After receiving the video, the city sent an inspector to the site at 338 22nd Street, near Park Slope, where the owner was issued a violation for working without a permit, according to the department. Mr. Brashear, who also catalogued workers at the site bagging up asbestos-laden material allegedly without a permit, claimed victory with the action.
A spokeswoman for the owner of the site, LD Development LLC, said the workers had a permit, and the violations are being worked out with the city.
Frustrated with what he calls slow response times from the Department of Buildings, Mr. Brashear has become something of a video vigilante when it comes to illegal demolition, capturing on film contractors who carry out unauthorized demolitions and are long gone before a building inspector arrives hours later. Along with his wife, Mic Holwin, he has posted eight similar videos on YouTube and started a play list where other Brooklynites can submit their own home movies of contactors possibly violating demolition rules.
His actions have helped to get the city to issue violations on a handful of properties in his neighborhood, Mr. Brashear said. New to the use of video complaints, a spokeswoman for the Department of Buildings said the department can issue a violation based on video if coupled with a signed affidavit by the producer.

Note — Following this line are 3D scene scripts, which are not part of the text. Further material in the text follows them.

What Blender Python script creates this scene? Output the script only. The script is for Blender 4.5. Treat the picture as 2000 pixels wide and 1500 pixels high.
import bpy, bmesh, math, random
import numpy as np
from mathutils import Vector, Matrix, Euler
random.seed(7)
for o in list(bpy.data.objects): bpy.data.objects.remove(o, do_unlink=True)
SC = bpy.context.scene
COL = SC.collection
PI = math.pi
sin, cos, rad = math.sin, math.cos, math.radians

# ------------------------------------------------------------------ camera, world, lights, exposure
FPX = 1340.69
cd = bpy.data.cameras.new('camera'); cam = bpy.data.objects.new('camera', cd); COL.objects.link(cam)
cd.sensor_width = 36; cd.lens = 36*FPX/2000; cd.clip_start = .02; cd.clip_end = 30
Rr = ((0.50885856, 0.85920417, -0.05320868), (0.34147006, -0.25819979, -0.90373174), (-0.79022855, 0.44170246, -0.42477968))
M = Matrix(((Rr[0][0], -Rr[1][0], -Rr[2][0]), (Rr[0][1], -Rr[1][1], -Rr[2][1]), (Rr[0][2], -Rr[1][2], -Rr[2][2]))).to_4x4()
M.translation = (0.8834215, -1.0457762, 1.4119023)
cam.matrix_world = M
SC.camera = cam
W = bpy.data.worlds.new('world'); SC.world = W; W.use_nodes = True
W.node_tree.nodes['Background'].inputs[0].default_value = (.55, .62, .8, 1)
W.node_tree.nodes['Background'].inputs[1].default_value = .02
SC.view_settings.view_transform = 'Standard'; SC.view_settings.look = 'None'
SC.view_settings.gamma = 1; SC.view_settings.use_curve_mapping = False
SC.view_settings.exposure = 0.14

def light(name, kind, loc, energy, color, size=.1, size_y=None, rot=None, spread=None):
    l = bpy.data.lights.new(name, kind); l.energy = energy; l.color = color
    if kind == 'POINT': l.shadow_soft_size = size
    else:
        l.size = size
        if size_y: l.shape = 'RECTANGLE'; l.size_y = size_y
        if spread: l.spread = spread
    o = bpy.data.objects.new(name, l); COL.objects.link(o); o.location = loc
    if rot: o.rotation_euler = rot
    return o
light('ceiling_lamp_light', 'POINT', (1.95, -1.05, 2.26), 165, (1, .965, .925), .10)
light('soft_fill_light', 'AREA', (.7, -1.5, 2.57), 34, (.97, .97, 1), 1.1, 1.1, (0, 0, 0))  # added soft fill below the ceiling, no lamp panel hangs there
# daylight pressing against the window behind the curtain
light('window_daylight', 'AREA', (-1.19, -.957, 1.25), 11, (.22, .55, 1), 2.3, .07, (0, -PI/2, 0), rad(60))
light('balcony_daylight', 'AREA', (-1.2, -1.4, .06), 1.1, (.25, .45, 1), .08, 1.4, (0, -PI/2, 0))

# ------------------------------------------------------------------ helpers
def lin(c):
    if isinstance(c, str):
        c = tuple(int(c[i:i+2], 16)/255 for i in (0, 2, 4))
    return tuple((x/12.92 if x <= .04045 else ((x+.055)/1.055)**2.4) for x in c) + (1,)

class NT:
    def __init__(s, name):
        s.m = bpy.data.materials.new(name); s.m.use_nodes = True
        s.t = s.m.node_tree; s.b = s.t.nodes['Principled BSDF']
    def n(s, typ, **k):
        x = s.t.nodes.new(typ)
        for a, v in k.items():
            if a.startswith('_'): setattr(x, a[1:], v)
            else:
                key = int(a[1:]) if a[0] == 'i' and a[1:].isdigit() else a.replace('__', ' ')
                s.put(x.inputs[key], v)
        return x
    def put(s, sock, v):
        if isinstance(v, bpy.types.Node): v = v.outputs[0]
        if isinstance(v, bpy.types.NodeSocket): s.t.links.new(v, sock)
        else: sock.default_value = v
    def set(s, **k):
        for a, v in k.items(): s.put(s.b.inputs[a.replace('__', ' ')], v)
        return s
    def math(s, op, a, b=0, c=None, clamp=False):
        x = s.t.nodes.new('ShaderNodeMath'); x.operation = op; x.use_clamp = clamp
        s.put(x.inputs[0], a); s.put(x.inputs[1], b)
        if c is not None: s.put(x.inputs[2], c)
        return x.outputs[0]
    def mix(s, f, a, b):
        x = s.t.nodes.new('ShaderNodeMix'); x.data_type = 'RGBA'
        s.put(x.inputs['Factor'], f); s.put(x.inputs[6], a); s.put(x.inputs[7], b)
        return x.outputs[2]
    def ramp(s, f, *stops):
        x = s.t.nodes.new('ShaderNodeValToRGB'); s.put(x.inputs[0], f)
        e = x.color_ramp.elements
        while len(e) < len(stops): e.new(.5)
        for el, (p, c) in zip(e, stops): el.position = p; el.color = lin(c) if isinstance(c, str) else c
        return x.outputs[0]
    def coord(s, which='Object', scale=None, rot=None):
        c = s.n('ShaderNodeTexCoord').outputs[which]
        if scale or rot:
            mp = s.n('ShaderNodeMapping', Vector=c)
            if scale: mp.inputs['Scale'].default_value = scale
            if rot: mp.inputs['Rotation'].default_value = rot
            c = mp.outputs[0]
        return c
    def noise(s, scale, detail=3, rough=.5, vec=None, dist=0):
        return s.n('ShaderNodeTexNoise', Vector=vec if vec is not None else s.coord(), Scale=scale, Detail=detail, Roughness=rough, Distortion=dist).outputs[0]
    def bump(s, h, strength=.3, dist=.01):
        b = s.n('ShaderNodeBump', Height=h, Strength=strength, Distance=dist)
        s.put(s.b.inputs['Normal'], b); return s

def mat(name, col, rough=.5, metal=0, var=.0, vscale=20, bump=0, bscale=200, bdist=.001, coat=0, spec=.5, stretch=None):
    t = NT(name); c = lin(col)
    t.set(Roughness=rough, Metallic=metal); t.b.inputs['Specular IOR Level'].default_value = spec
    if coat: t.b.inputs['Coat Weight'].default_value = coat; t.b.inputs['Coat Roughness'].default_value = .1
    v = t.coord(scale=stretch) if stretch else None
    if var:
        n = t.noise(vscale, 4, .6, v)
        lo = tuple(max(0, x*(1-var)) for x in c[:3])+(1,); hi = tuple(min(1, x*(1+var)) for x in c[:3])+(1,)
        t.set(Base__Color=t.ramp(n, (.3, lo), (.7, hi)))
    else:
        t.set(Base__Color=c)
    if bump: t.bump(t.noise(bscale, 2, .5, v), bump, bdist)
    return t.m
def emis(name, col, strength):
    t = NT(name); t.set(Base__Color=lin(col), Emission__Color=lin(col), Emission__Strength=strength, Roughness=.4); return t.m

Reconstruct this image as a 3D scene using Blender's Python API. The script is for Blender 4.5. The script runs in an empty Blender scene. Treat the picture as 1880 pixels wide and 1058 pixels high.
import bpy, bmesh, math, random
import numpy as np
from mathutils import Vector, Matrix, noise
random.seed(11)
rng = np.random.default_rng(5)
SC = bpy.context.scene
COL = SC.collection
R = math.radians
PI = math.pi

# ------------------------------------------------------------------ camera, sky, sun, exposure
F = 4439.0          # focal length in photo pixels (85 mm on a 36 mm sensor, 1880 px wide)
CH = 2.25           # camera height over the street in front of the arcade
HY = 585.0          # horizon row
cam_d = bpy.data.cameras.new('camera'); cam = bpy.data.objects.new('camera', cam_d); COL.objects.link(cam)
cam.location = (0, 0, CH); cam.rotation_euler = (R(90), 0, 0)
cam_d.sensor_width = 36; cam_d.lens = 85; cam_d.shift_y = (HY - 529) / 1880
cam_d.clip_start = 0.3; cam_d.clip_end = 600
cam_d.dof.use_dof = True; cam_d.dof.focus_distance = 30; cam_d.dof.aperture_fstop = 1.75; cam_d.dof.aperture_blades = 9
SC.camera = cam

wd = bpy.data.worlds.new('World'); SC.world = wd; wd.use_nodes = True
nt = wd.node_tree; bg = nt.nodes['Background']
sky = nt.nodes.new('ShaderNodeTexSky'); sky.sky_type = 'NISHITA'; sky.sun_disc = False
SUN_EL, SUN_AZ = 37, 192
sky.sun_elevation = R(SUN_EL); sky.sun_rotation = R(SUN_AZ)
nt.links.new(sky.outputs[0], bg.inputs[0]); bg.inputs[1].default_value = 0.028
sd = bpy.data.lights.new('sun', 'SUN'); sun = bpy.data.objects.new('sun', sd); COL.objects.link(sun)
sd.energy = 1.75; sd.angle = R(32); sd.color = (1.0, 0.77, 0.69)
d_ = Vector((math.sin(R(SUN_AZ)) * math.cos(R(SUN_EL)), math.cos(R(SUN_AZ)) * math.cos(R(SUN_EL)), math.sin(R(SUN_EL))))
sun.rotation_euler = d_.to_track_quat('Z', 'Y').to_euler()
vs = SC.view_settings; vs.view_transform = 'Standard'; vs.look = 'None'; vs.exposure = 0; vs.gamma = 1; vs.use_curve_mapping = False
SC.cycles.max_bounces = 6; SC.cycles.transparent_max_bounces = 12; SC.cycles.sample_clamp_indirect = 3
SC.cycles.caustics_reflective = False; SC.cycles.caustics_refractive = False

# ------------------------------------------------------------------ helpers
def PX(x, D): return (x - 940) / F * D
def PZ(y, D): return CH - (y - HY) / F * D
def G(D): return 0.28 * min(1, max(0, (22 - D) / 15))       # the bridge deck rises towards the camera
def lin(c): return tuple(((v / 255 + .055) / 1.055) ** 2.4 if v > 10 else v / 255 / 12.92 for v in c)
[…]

“My wife and I have started to carry a camera with us everywhere we go,” Mr. Brashear said. “We see stupid stuff every day.”
The actions of Mr. Brashear and his camera-wielding neighbors come at a time when new development is spreading south through Brooklyn. Due in part to comparatively restrictive new zoning regulations in parts of Park Slope, community members say more developers are now interested in their neighborhood. Community District 7, which includes Greenwood Heights, saw 192 applications for building permits in January, up from just 44 from three years earlier, according to statistics on the Department of Buildings Web site.
The rapid pace of construction has caused concern among neighborhood activists, who are stepping up efforts against big proposed developments through legal action, among other measures. Along these activist lines, Mr. Brashear sees his amateur videos not only as a tool to fight developers who violate building code, but as a means of pointing out an inadequacy with the city’s method of enforcing that code.
“They won’t witness anything going on, and thus they can’t give fines,” Mr. Brashear said of the city inspectors.
A City Council Member of Queens, Tony Avella, who serves on the Housing and Buildings committee, said some developers and demolition crews skirt the city’s regulations intentionally, aware of the slow response time by inspectors.
“By the time the inspector gets there, it’s over, and that’s what the developers who do this construction are relying on,” Mr. Avella said.
The ease of getting away with a violation comes in part as a result of a strained DOB, he said, which is dealing with record numbers of complaints.
The Department of Buildings, which said it investigates all complaints, saw the number of construction-related complaints in 2006 rise to 97,000, up from 47,000 in 2002.
While the number of construction inspectors citywide has increased in Brooklyn, it has not been proportional to match the rapid rise in complaints. The 37 inspectors devoted to the borough today is about twice what it was in 2002, though the number of complaints filed has nearly tripled.